3D Realms sues Gearbox over unpaid Duke Nukem royalties, Gearbox responds
3D Realms has filed suit against Gearbox Software, claiming unpaid royalties for the 2011 multiplatform release of Duke Nukem Forever.

Gearbox took over and resumed development of Duke Nukem Forever in 2009, eventually completing the project that 3D Realms had spent nearly 15 years developing. 3D Realms now seeks to recover over $2 million, claiming that Gearbox blocked an independent audit attempting to document the company's royalty earnings from Duke Nukem Forever.

The lawsuit filing, discovered by Duke4.net member "Green," notes that Gearbox agreed to pay off a $2.9 million loan that 3D Realms owed to an unnamed company, as part of its purchasing agreement for the rights to Duke Nukem Forever and the follow-up project, Duke Begins. 3D Realms alleges that Gearbox refused to pay out royalties until the cost of this loan is recouped, violating the terms of the agreement.

Responding to Joystiq's request for comment, Gearbox VP of Marketing Steve Gibson said, "The reality is that Apogee / 3D Realms (3DR) received the full benefit of its bargain. Gearbox, in its fulfillment of its commitments, enriched 3DR, saved 3DR from its debts and rescued 3DR from its litigation surrounding its failed dozen-plus year attempt to ship Duke Nukem Forever."

"Everyone wished that 3DR's game was better received by the market for the benefit of gamers and profit to its creators," Gibson continued. "While 3DR might not wish the reality that the results make clear, 3DR turned out to be the only beneficiary of the deal.
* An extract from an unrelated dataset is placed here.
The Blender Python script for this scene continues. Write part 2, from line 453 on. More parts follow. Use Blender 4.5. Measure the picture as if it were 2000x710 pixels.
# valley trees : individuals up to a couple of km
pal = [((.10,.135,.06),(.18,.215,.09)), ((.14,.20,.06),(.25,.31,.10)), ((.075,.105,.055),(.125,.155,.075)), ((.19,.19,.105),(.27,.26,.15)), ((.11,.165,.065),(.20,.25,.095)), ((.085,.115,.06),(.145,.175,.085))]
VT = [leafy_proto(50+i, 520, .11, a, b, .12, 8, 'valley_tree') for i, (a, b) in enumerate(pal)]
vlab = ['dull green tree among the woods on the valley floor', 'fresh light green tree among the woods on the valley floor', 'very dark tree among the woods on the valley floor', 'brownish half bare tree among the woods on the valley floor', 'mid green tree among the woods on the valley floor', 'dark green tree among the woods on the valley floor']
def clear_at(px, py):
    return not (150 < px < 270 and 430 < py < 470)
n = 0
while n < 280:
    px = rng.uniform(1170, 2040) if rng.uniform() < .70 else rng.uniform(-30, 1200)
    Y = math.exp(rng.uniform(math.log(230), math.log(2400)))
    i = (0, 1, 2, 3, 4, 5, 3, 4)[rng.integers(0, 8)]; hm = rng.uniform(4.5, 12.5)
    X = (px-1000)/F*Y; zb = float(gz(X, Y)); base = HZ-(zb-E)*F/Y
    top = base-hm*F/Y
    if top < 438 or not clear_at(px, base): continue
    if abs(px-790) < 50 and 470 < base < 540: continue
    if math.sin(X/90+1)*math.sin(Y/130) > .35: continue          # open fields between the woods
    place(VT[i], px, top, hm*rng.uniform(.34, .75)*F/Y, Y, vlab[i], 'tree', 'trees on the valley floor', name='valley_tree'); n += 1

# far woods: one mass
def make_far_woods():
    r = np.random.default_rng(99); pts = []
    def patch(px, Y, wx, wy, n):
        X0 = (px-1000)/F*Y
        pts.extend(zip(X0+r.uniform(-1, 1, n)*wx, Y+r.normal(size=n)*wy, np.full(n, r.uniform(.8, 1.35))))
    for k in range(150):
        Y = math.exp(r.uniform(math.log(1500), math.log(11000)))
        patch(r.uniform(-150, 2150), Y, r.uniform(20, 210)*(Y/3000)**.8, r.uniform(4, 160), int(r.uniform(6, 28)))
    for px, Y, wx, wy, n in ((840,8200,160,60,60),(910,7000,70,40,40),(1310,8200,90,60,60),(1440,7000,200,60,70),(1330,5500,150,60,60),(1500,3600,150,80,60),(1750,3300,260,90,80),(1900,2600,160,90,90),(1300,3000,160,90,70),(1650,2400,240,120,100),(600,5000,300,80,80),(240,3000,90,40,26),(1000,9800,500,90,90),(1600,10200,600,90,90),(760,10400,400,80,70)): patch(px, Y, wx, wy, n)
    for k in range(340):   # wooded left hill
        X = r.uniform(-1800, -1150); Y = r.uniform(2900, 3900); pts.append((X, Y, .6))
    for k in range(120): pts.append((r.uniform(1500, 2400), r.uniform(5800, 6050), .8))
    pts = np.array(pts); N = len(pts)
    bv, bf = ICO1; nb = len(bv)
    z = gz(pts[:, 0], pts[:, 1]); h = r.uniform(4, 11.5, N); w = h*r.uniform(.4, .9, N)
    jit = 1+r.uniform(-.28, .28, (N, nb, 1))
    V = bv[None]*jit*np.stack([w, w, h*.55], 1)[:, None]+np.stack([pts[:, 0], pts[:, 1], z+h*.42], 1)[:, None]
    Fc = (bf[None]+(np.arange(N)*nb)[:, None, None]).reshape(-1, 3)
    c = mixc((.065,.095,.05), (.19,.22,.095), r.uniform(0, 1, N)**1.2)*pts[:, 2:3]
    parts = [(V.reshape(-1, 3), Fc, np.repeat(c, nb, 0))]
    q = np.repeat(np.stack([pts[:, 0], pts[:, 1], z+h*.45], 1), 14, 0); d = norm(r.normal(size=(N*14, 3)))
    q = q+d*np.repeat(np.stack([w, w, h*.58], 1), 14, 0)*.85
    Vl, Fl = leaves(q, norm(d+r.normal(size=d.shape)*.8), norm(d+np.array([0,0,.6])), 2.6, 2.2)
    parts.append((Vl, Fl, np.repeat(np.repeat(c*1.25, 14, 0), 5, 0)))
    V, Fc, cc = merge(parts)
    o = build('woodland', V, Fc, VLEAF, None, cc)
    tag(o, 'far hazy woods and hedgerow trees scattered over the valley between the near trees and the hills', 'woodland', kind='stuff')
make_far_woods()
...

Gearbox Software, meanwhile, experienced damage to its credibility and loss of its money.

"It's unfortunate that 3DR did not abide by the the objective audit rules outlined in the agreement and even more unfortunate that it chose to blame its failures on Gearbox. Since 3DR seems unable to accept reality and has chosen to become hostile, Gearbox is forced to bring its actual claims of breach of contract against 3DR and is confident Gearbox will prevail.